Let $g(x)$ and $f(x)$ be real functions such that $f(x) \le g(x); \forall x$ such that both $f$ and $g$ are defined. Using the $\epsilon$-$\delta$ definition of limit show that $\lim_{x \to a} f(x) \le \lim_{x \to a} g(x)$, given that both are defined.
Here's my solution:
Let's assume the contrary, so let $\lim_{x \to a} f(x) = M$ and $\lim_{x \to a} g(x) = N$, such that $M>N$. Now using the condition we have:
$$f(x) + N < g(x) + M: \quad \quad \forall x \in D_f \text{ and } x \in D_g$$
$$f(x) – M < g(x) – N; \quad \quad \forall x \in D_f \text{ and } x \in D_g$$
Hence there always exists $\epsilon$ such that $\mid f(x) – M \mid < \epsilon <\mid g(x) – N \mid$ or $\mid f(x) – M \mid > \epsilon > \mid g(x) – N \mid$, since the set of reals is dense and we don't have equality.

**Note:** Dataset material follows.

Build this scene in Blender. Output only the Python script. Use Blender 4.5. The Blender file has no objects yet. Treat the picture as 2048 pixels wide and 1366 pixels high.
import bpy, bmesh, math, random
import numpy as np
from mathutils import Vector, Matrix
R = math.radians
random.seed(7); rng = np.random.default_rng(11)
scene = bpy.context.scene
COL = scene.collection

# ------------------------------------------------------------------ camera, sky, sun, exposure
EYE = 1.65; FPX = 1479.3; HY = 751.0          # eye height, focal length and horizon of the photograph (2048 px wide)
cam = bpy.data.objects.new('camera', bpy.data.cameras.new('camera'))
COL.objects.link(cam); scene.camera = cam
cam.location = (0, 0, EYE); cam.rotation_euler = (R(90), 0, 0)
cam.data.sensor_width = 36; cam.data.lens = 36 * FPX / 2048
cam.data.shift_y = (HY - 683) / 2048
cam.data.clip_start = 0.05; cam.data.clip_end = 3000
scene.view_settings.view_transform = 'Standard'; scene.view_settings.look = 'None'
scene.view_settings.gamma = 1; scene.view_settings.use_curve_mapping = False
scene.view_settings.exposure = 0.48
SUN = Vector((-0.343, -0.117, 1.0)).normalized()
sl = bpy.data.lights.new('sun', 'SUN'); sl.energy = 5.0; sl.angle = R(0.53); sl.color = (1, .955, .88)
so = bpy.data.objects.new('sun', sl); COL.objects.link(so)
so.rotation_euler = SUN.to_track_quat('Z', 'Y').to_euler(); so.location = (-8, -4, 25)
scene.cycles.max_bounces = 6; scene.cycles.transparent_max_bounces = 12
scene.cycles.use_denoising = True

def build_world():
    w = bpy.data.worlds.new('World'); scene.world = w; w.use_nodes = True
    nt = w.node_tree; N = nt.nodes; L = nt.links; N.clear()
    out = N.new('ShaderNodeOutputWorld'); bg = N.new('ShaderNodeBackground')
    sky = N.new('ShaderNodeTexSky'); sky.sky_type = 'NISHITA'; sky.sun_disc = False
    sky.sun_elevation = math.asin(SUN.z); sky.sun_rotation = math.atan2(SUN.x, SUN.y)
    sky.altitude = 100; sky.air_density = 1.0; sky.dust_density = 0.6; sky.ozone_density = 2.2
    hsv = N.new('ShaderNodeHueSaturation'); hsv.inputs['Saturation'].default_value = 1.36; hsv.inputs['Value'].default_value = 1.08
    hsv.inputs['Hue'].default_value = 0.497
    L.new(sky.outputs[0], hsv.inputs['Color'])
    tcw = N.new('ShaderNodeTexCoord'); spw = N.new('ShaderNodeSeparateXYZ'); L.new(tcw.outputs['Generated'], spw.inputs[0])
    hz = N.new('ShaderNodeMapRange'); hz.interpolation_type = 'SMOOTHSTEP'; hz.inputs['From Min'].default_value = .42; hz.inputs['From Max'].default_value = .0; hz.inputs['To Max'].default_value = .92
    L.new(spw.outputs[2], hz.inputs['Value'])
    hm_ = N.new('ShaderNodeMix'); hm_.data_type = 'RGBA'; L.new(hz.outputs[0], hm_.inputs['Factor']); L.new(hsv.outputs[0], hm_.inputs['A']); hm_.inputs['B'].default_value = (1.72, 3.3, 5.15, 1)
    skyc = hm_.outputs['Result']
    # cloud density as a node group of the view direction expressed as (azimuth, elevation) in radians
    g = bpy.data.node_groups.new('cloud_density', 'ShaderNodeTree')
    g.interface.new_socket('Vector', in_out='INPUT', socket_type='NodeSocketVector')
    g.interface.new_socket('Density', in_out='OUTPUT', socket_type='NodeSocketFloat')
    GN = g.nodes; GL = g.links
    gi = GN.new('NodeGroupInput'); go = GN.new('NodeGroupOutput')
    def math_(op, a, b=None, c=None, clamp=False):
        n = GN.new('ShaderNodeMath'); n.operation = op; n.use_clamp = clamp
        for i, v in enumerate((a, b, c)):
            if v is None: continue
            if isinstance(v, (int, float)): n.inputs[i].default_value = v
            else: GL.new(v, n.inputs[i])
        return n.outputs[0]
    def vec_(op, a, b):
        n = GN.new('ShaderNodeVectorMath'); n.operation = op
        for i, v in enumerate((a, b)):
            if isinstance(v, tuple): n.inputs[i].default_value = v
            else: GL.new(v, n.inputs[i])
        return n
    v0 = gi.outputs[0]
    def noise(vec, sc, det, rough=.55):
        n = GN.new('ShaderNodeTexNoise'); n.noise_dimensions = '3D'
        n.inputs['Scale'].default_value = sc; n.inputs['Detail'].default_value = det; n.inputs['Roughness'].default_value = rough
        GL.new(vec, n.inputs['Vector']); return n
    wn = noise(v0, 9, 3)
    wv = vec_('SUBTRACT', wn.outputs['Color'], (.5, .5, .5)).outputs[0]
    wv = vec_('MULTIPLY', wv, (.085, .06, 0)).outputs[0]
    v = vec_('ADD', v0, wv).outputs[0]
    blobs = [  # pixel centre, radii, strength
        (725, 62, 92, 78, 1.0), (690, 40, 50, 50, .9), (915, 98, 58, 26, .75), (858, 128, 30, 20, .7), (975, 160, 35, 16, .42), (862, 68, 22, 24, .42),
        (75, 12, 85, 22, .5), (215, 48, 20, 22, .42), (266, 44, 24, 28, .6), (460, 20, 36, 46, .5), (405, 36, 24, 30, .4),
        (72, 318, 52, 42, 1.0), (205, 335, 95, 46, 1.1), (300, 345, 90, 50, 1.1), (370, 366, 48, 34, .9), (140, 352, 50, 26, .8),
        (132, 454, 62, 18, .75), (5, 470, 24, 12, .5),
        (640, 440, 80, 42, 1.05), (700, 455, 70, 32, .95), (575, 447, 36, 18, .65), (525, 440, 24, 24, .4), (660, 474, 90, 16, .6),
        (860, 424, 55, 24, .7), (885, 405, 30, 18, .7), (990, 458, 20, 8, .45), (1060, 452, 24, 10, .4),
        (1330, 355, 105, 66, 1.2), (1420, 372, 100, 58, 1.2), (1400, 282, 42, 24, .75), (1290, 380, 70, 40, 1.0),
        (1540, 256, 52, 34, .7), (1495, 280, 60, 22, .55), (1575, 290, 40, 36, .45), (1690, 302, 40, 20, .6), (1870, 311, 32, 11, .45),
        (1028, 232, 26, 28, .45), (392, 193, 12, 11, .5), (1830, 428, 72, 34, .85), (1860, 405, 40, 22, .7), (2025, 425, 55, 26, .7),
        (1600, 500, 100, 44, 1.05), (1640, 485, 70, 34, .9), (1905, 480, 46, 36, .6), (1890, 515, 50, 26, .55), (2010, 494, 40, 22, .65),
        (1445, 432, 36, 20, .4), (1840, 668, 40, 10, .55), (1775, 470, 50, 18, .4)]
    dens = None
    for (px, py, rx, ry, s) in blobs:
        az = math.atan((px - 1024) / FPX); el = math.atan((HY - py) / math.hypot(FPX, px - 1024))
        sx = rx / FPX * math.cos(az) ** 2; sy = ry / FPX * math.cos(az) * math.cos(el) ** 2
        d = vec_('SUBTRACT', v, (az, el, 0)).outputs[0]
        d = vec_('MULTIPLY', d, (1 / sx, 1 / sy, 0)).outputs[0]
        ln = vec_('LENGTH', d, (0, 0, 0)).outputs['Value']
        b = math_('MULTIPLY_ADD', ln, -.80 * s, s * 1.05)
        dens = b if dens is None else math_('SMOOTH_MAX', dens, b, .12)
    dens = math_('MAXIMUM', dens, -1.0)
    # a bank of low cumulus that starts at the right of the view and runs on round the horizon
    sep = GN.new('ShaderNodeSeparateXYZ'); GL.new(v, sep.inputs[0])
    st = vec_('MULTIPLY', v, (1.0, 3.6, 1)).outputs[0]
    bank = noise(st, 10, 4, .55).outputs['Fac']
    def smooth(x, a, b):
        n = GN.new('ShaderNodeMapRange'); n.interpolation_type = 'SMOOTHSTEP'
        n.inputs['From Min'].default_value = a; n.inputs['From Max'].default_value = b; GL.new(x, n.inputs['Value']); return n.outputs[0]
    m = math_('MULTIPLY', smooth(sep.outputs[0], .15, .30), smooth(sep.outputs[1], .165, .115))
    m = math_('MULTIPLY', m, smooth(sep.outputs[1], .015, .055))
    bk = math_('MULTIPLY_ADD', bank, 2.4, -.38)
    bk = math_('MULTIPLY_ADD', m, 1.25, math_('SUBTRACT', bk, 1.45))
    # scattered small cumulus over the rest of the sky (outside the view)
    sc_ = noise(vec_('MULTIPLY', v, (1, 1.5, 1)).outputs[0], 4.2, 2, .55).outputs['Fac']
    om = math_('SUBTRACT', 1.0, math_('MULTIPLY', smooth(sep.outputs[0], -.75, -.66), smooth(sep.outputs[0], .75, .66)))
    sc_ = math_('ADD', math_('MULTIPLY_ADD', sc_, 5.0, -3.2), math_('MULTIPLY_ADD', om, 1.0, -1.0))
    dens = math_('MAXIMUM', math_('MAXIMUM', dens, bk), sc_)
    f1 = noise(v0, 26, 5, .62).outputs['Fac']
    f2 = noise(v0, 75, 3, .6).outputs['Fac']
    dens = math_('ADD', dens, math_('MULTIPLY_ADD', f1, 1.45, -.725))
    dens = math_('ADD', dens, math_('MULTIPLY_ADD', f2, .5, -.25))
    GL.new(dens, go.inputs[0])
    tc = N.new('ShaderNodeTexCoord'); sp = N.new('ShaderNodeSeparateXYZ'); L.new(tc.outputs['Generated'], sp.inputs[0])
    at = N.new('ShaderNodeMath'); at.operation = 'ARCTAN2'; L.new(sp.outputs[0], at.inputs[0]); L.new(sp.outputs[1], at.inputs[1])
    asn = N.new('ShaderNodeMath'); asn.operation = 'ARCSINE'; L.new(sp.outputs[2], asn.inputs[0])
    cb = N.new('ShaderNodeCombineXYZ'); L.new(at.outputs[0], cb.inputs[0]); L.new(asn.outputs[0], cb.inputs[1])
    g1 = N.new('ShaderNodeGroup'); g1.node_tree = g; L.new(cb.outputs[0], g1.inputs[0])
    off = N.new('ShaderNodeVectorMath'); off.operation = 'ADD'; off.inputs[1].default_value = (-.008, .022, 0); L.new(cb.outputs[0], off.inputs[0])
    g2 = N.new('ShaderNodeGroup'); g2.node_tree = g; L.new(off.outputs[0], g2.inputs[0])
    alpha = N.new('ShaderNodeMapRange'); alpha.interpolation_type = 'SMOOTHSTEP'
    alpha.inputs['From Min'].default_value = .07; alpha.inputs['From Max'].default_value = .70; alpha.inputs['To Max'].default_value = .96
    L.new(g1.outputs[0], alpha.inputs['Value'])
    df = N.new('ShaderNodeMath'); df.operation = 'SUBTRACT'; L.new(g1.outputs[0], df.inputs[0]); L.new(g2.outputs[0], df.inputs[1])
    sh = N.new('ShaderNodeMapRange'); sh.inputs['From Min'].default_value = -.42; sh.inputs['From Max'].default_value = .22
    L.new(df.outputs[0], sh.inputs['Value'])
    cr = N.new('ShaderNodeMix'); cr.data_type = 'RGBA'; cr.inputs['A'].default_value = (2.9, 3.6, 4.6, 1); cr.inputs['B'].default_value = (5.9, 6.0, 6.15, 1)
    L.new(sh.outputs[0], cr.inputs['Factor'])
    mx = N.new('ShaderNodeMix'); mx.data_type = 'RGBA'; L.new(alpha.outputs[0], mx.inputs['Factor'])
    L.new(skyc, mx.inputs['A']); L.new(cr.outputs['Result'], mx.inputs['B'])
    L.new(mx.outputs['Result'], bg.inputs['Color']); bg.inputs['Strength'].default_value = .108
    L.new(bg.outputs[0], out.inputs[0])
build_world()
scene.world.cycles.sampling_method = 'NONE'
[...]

Hence for this $\epsilon$ we're not able to find $\delta$ such that:
$$0<\mid x-a \mid < \delta \implies \mid f(x) – M \mid < \epsilon \quad \text{or} \quad 0<\mid x-a \mid < \delta \implies \mid g(x) – N \mid < \epsilon$$
which means that one of the limits is wrong which isn't possible. Hence $M\le N$. Q.E.D.
I think this proof is alright, but is it possible to prove the statement without the initial assumption, or at least without using the fact that the set of reals is dense?
Best Answer
I didn't check your proof, but here is a much easier way to prove your result.
Let $$L_1:=\lim_{x\to a}f(x)\quad\text{and}\quad L_2=\lim_{x\to a}g(x).$$ Let $(x_n)$ be a sequence that converges to $a$. For all $n$ we have, $$ f(x_n)\leq g(x_n),$$ and thus $$L_1=\lim_{n\to\infty }f(x_n)\leq \lim_{n\to\infty }g(x_n)=L_2,$$ which proves the claim.